The nascent European EV and gigafactories industries are dependent on supplies by Chinese companies – many of them state-owned – of electric batteries (for 5-10 years) and critical metals (in the long term, for at least 10-20 years) from China. On the other hand, given the progressive decoupling between the US and China and low customs tariffs, Europe will certainly constitute the second largest market for Chinese EVs, analysts predicting a significant growth in their market share.
By 2050, the EU estimates that its demand for lithium alone will be 16~57 times higher than today and that critical metals will soon be as important or even more important than oil and gas. It has been evident for some time now that to reach ‘Net Zero’ in 2050 (or 2060 ~ 2070, to be more realistic…) a much larger quantity of critical metals and the ores from which they come from will be needed. Public policies to achieve that goal and reduce the production of greenhouse gases imply, therefore, a significative increase in mining and refining of these ores.
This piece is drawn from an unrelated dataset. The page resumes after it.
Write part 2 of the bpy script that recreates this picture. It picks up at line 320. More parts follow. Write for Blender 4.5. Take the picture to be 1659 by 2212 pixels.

Those responsible for defining and executing public policies must assume this clearly.
In a notable speech on the occasion of her official visit to China in March 2023, the President of the European Commission, after mentioning the Net-Zero Industry Act as a fundamental part of the EU’s Industrial Green Deal Plan, reiterated the European objective “to be able to produce at least 40% of the clean technologies we need for the green transition”. Ursula von der Leyen is aware that, in order to achieve this objective, the EU needs to be more independent and diverse with regard to the essential factors necessary for its competitiveness in the energy transition. And she openly expressed her concern about the massive reliance on critical metals “from a single supplier – China – for 98% of our rare earth supply, 93% of our magnesium and 97% of our lithium – just to name a few.”